SOURCE MATERIAL:

◆ ◆ ◆ ◆ ◆

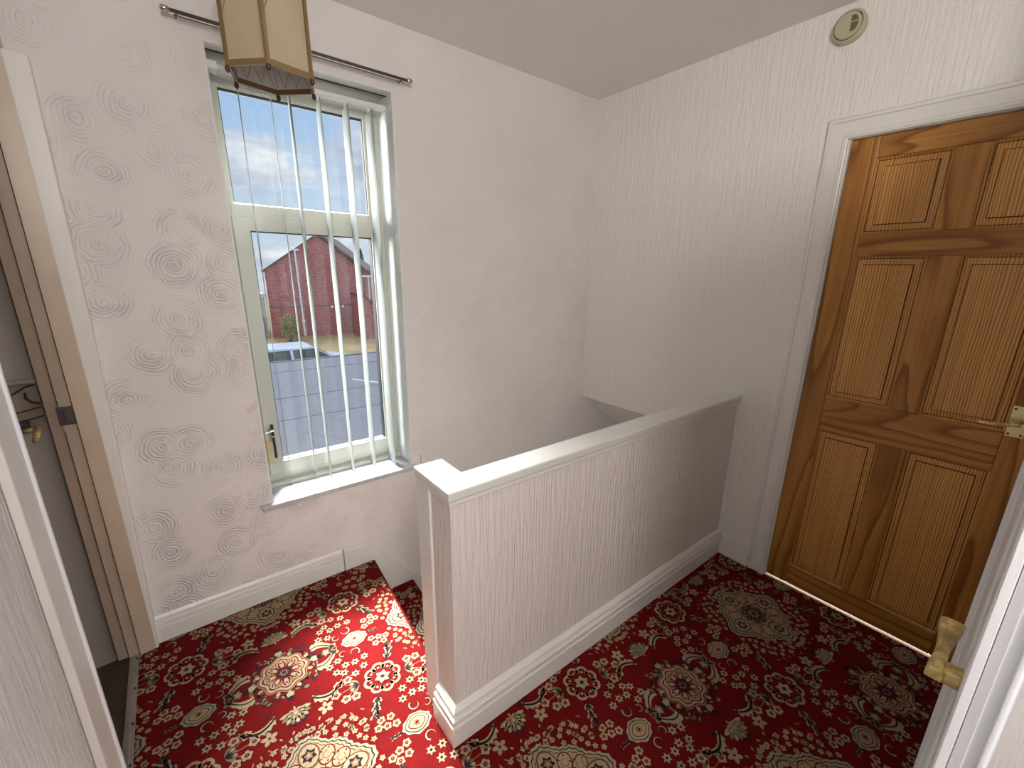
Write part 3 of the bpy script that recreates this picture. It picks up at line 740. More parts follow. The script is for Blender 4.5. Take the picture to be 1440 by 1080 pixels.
# stairs
st = empty('staircase', (-1.4, -0.5, 0), 'carpeted stairs dropping away behind the low wall', kind='structure')
for k in range(1, 6):
    z = -0.222*k
    x0 = -1.537+0.205*(k-1)-0.04; x1 = -1.537+0.205*k
    bm = bmesh.new()
    n0 = (x1, -0.022); n1 = (x1-0.06, -0.995)
    prism(bm, [(x0-0.02, -0.022, z), (n0[0]-0.014, n0[1], z), (n1[0]-0.014, n1[1], z), (x0-0.06, -0.995, z)], (0, 0, -0.03))
    tube(bm, [(n0[0]-0.014, n0[1], z-0.015), (n1[0]-0.014, n1[1], z-0.015)], 0.015, 12)
    prism(bm, [(x0+0.01, -0.022, z+0.222-0.03), (x0+0.03, -0.022, z+0.222-0.03), (x0+0.03, -0.022, z), (x0+0.01, -0.022, z)], (-0.05, -0.973, 0))
    if k <= 2:
        sd = Vector((n1[0]-n0[0], n1[1]-n0[1], 0)).normalized(); sn = Vector((-sd.y, sd.x, 0))
        if sn.x < 0: sn = -sn
        carpet_pattern(bm, z+0.0004, x0, x1, -1.0, -0.022,
            [(Vector((x0, 0, 0)), Vector((-1, 0, 0))), (Vector((0, -0.023, 0)), Vector((0, 1, 0))), (Vector((0, -0.994, 0)), Vector((0, -1, 0))), (Vector((n0[0]-0.013, n0[1], 0)), sn)], shift=(0.31*k-0.14, 0.09*k))
    o = link('tread', bm, CARPET); child(o, st)

# threshold strip
t = empty('trim_threshold', (-2.502, -0.41, 0), 'worn aluminium threshold strip where red carpet meets dark vinyl', kind='structure')
bm = bmesh.new(); box(bm, -2.516, -2.488, -0.785, -0.040, -0.01, 0.004); box(bm, -2.507, -2.497, -0.785, -0.040, 0.004, 0.0065)
child(link('strip', bm, M_ALU, bevel=0.001), t)
bm = bmesh.new()
for y in (-0.06, -0.22, -0.38, -0.54, -0.70): lathe(bm, [(0.0035, 0.0045), (0.0035, 0.0072), (0.0018, 0.0078)], 'z', (-2.494, y, 0), 10)
child(link('screw', bm, M_SCREW), t)

# ------------------------------------------------------------------ pine door
door = empty('door_1', (0.01, (DL+DR)/2, 0.0), 'six-panel varnished pine door in the right wall', kind='structure')
Z0 = 0.006
XF = 0.010
def dpart(name, y0, y1, z0, z1, mat, bev=0.004):
    # facing -x ; y0>y1
    o = link(name, B(XF, XF+0.040, min(y0, y1), max(y0, y1), z0, z1), mat, bevel=bev); child(o, door); return o
ST = 0.090
yL0, yL1 = DL-ST, -1.643      # left column
yR0, yR1 = -1.733, DR+ST
rows = [(0.105, 0.817), (0.966, 1.552), (1.638, 1.908)]
dpart('stile', DL, DL-ST, Z0, DT, M_STILE); dpart('stile', DR+ST, DR, Z0, DT, M_STILE)
prev = Z0
for (a, b) in rows: dpart('rail', yL0, yR1, prev, a, M_RAIL); prev = b
dpart('rail', yL0, yR1, prev, DT, M_RAIL)
for (a, b) in rows:
    dpart('muntin', yL1, yR0, a, b, M_MUNT)
    for (p, q) in ((yL0, yL1), (yR0, yR1)):
        bm = bmesh.new()
        lv = [(0.0, 0.0055), (0.007, 0.012), (0.010, 0.012), (0.030, 0.0085), (0.033, 0.003), (0.036, 0.003)]
        rings = []
        for ins, dep in lv:
            ya, yb, za, zb = p-ins, q+ins, a+ins, b-ins
            rings.append([bm.verts.new((XF+dep, y, z)) for y, z in ((ya, za), (ya, zb), (yb, zb), (yb, za))])
        for i in range(len(rings)-1):
            for k in range(4): 
                f = bm.faces.new((rings[i][k], rings[i][(k+1) % 4], rings[i+1][(k+1) % 4], rings[i+1][k]))
                f.material_index = 1 if i in (1, 3) else 0
        bm.faces.new(rings[-1])
        back = [bm.verts.new((XF+0.035, y, z)) for y, z in ((p, a), (p, b), (q, b), (q, a))]
        bm.faces.new(back)
        for k in range(4): bm.faces.new((rings[0][k], rings[0][(k+1) % 4], back[(k+1) % 4], back[k]))
        bmesh.ops.recalc_face_normals(bm, faces=bm.faces)
        o = link('panel', bm, [M_PANEL, M_GROOVE]); child(o, door)
# brass lever handle at right edge
hp = link('handle_plate', B(XF-0.003, XF+0.001, -2.005, -1.962, 0.955, 1.062), M_BRASS2, bevel=0.001); child(hp, door)
bm = bmesh.new()
for y, z in ((-1.969, 0.964), (-1.998, 0.964), (-1.969, 1.052), (-1.998, 1.052)): lathe(bm, [(0.004, -0.0005), (0.0035, -0.0045), (0.002, -0.005)], 'x', (XF, y, z), 10)
o = link('screw', bm, M_SCREW); o.parent = hp
bm = bmesh.new()
tube(bm, [(XF-0.002, -1.985, 1.008), (XF-0.022, -1.985, 1.008), (XF-0.042, -1.983, 1.008)], [0.011, 0.008, 0.009], 12)
tube(bm, [(XF-0.042, -1.992, 1.009), (XF-0.043, -1.975, 1.006), (XF-0.042, -1.95, 0.999), (XF-0.041, -1.925, 0.994), (XF-0.043, -1.895, 0.996)], [0.009, 0.0075, 0.0055, 0.005, 0.004], 10)
o = link('handle', bm, M_BRASS, smooth=True); child(o, door)

# casing (architrave) with stepped profile, mitred
def casing(name, y_in, y_out, z_in, z_out, side, x_face, label, mat=M_GLOSS):
    """U profile on wall x = 0 facing -x. side=+1: left jamb at larger y"""
    prof = [(0.0, 0.016), (0.006, 0.019), (0.010, 0.016), (0.016, 0.016), (0.019, 0.0125), (0.058, 0.014), (0.061, 0.019), (0.070, 0.018), (0.076, 0.010), (0.076, 0.0), (0.0, 0.0)]
    bm = bmesh.new(); cols = []
    w = y_out-y_in; k = abs(w)/0.076
    for t, d in prof:
        t *= k; x = x_face-d
        cols.append([bm.verts.new((x, y_in+t, 0.0)), bm.verts.new((x, y_in+t, z_in+t)), bm.verts.new((x, DR-(y_in-DL)-t, z_in+t)), bm.verts.new((x, DR-(y_in-DL)-t, 0.0))])
    n = len(prof)
    for i in range(n):
        for s_ in range(3): bm.faces.new((cols[i][s_], cols[(i+1) % n][s_], cols[(i+1) % n][s_+1], cols[i][s_+1]))
    bm.faces.new([c[0] for c in cols]); bm.faces.new([c[3] for c in cols])
    bmesh.ops.recalc_face_normals(bm, faces=bm.faces)
    return struct(name, bm, mat, label)
casing('trim_casing_pine', DL+0.008, -1.249, DT+0.004, 2.06, 1, 0.0, 'white moulded door casing around the pine door')
# lining
bm = B(-0.004, 0.12, DL+0.001, DL+0.020, 0, DT+0.02); box(bm, -0.004, 0.12, DR-0.020, DR-0.001, 0, DT+0.02); box(bm, -0.004, 0.12, DR-0.020, DL+0.020, DT+0.002, DT+0.02)
struct('trim_lining_pine', bm, M_GLOSS, 'white lining of the pine door opening')

# ------------------------------------------------------------------ window
win = empty('window_1', (-1.62, 0.18, WZ0), 'tall white plastic window with fixed top light and side-hung lower sash', kind='structure')
def wpart(name, bm, mat, bev=0.003, par=None):
    o = link(name, bm, mat, bevel=bev); child(o, win); return o
def frame_bm(x0, x1, z0, z1, xi0, xi1, zi0, zi1, y0, y1):
    bm = bmesh.new()
    O = [(x0, z0), (x1, z0), (x1, z1), (x0, z1)]; I = [(xi0, zi0), (xi1, zi0), (xi1, zi1), (xi0, zi1)]
    vo = [[bm.verts.new((x, y, z)) for x, z in O] for y in (y0, y1)]; vi = [[bm.verts.new((x, y, z)) for x, z in I] for y in (y0, y1)]
    for k in range(4):
        j = (k+1) % 4
        bm.faces.new((vo[0][k], vo[0][j], vi[0][j], vi[0][k])); bm.faces.new((vo[1][k], vi[1][k], vi[1][j], vo[1][j]))
        bm.faces.new((vo[0][k], vo[1][k], vo[1][j], vo[0][j])); bm.faces.new((vi[0][k], vi[0][j], vi[1][j], vi[1][k]))
    bmesh.ops.recalc_face_normals(bm, faces=bm.faces); return bm
PX0, PX1, PZT, PZB, LZT, LZB, LX0 = -1.913, -1.3626, 2.136, 1.7225, 1.6195, 0.587, -1.871
YW = 0.170
bm = frame_bm(WX0, WX1, WZ0, WZ1, PX0-0.012, PX1+0.03, 0.525, PZT, YW+0.008, 0.245)
box(bm, PX0-0.014, PX1+0.032, YW+0.005, 0.243, 1.668, PZB)
wpart('frame', bm, M_UPVC)
wpart('bead', frame_bm(PX0-0.012, PX1+0.03, PZB, PZT, PX0, PX1, PZB+0.003, PZT-0.004, YW+0.012, 0.20), M_UPVC, 0.002)
wpart('sash', frame_bm(-1.931, -1.325, 0.522, 1.674, LX0, PX1, LZB, LZT, YW-0.004, 0.22), M_UPVC)
wpart('gasket', frame_bm(LX0, PX1, LZB, LZT, LX0+0.003, PX1-0.003, LZB+0.003, LZT-0.003, YW+0.004, 0.21), M_BLACK, 0)
wpart('gasket', frame_bm(PX0, PX1, PZB+0.003, PZT-0.004, PX0+0.003, PX1-0.003, PZB+0.005, PZT-0.008, YW+0.02, 0.21), M_BLACK, 0)
wpart('pane', B(LX0+0.001, PX1-0.001, 0.198, 0.202, LZB+0.001, LZT-0.001), M_GLASS, 0)
wpart('pane', B(PX0+0.001, PX1-0.001, 0.208, 0.212, PZB+0.004, PZT-0.005), M_GLASS, 0)
wpart('sill_step', B(WX0, WX1, 0.140, 0.178, WZ0+0.010, 0.490), M_UPVC)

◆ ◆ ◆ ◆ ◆

AIM OF THE EXERCISE: Exactly as written, please give again the lines from the beginning of the listing through the line containing "o = link('tread', bm, CARPET);", inclusive, without any pictures.

EXERCISE OUTPUT:
Write part 3 of the bpy script that recreates this picture. It picks up at line 740. More parts follow. The script is for Blender 4.5. Take the picture to be 1440 by 1080 pixels.
# stairs
st = empty('staircase', (-1.4, -0.5, 0), 'carpeted stairs dropping away behind the low wall', kind='structure')
for k in range(1, 6):
    z = -0.222*k
    x0 = -1.537+0.205*(k-1)-0.04; x1 = -1.537+0.205*k
    bm = bmesh.new()
    n0 = (x1, -0.022); n1 = (x1-0.06, -0.995)
    prism(bm, [(x0-0.02, -0.022, z), (n0[0]-0.014, n0[1], z), (n1[0]-0.014, n1[1], z), (x0-0.06, -0.995, z)], (0, 0, -0.03))
    tube(bm, [(n0[0]-0.014, n0[1], z-0.015), (n1[0]-0.014, n1[1], z-0.015)], 0.015, 12)
    prism(bm, [(x0+0.01, -0.022, z+0.222-0.03), (x0+0.03, -0.022, z+0.222-0.03), (x0+0.03, -0.022, z), (x0+0.01, -0.022, z)], (-0.05, -0.973, 0))
    if k <= 2:
        sd = Vector((n1[0]-n0[0], n1[1]-n0[1], 0)).normalized(); sn = Vector((-sd.y, sd.x, 0))
        if sn.x < 0: sn = -sn
        carpet_pattern(bm, z+0.0004, x0, x1, -1.0, -0.022,
            [(Vector((x0, 0, 0)), Vector((-1, 0, 0))), (Vector((0, -0.023, 0)), Vector((0, 1, 0))), (Vector((0, -0.994, 0)), Vector((0, -1, 0))), (Vector((n0[0]-0.013, n0[1], 0)), sn)], shift=(0.31*k-0.14, 0.09*k))
    o = link('tread', bm, CARPET); child(o, st)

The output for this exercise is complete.